Twisted and Disconnected Chains: Flexible Linear Tetracuprous Arrays and a Decanuclear Cu(I) Cluster as Blue- and Green/Yellow-Light Emitters.

Defined arrays of transition metal ions embedded in tailored polydentate ligand scaffolds allow for a systematic design of their physical properties. Such molecular strings of closed-shell transition metal centers are particularly interesting for Group 11 metal ions in the oxidation state +1 if they undergo metallophilic d(10)···d(10) contact interactions since these clusters are oftentimes efficient photoluminescence (PL) emitters. Copper is particularly attractive as a sustainable earth-abundant coinage metal source and because of the ability of several Cu(I) complexes to serve as powerful thermally activated delayed fluorescence (TADF) emitters in molecular/organic light-emitting devices (OLEDs).
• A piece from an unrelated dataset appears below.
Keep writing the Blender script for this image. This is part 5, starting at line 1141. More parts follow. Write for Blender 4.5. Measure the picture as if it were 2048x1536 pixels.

Our combined synthetic, crystallographic, photophysical, and computational study describes a straight tetracuprous array possessing a centrally disconnected Cu(I)(2)···Cu(I)(2) chain and a continuous helically bent Cu(I)(4) complex. This molecular helix undergoes a facile rearrangement in diethyl ether solution, yielding an unprecedented nanosized Cu(I)(10) cluster (2.9 × 2.0 nm) upon crystallization. All three clusters show either bright blue phosphorescence, TADF, or green/yellow multiband phosphorescence with quantum yields between 6.5 and 67%, which is persistent under hydrostatic pressure up to 30 kbar. Temperature-dependent PL investigations in combination with time-dependent density-functional theory (TD-DFT) calculations and void space analyses of the crystal packings complement a comprehensive correlation between the molecular structures and photoluminescence properties.